Abstract

The aim of the article is to systematize and conceptualize the similarities between the paleo-ethnographic culture of the Yakuts and the Xiongnu of Central Asia, and to assess the possible ways of their appearance and incorporation into the new environment. In addition to the published data on this topic, the main source for the preparation of this paper was authors’ field archaeological material, collected during many years of expeditions. Among the materials of the Yakut Culture, a group of objects, the origin of which is associated with the Xiongnu-Xianbei time, includes some motifs of the traditional Yakut ornament, as well as artifacts — fragments of a com-pound bow, whistling arrowheads, Wushu coins, burial structures, etc.
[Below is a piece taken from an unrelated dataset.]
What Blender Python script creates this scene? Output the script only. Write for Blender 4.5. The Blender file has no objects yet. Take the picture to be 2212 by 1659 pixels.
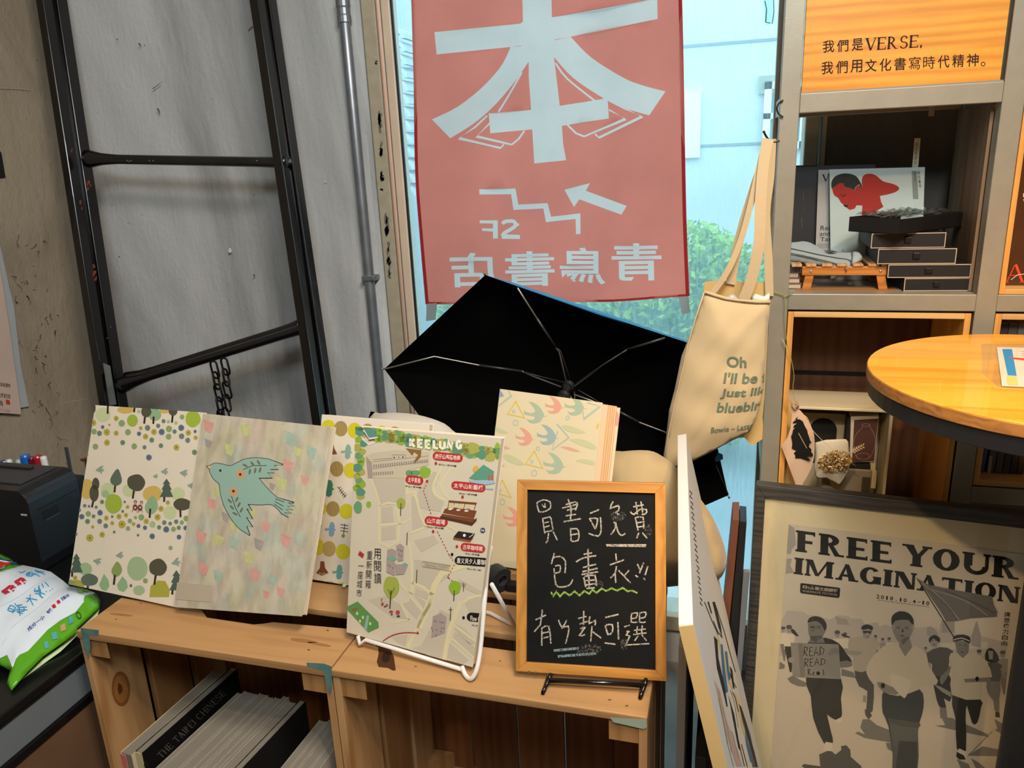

The earliest finds of these types of articles come from the cultural layers of the settlement of Ulakhan Segelennyah on the Olekma River, dated to the period within 110 BC — 350 cal AD. It is believed that the Xiongnu-Xianbei community was formed at the end of the 2nd — beginning of the 3rd c. AD after the fall of the Xiongnu Empire under the blows of warlike Mongol-speaking Xian-bei. We conclude that in the Middle Ages the ancestors of the Yakuts had direct or indirect cultural ties with the Xiongnu. This could happen in the way of the resettlement of a small group of Xiongnu or Xiongnu-Xianbei to the north, or, more likely, it was the result of contacts between the Xiongnu or the ancestors of the Yakuts during their residence in the south of Siberia in the Early Middle Ages. The broadcasting of Xiongnu cultural traditions through the tribes of the Tashtyk Culture of the Minusinsk depression, with which, according to some researchers, the ancestors of the Yakuts once had active ethnic and cultural contacts, is also possible. In the Yakut Culture, the southern elements turned out to be in demand, as evidenced in particular by the funerary structures of the Yakuts in the Late Middle Ages. In the Lensky region, there was a further development of products of the indicated types, which led to the formation of a peculiar appearance of the traditional culture of the Yakuts.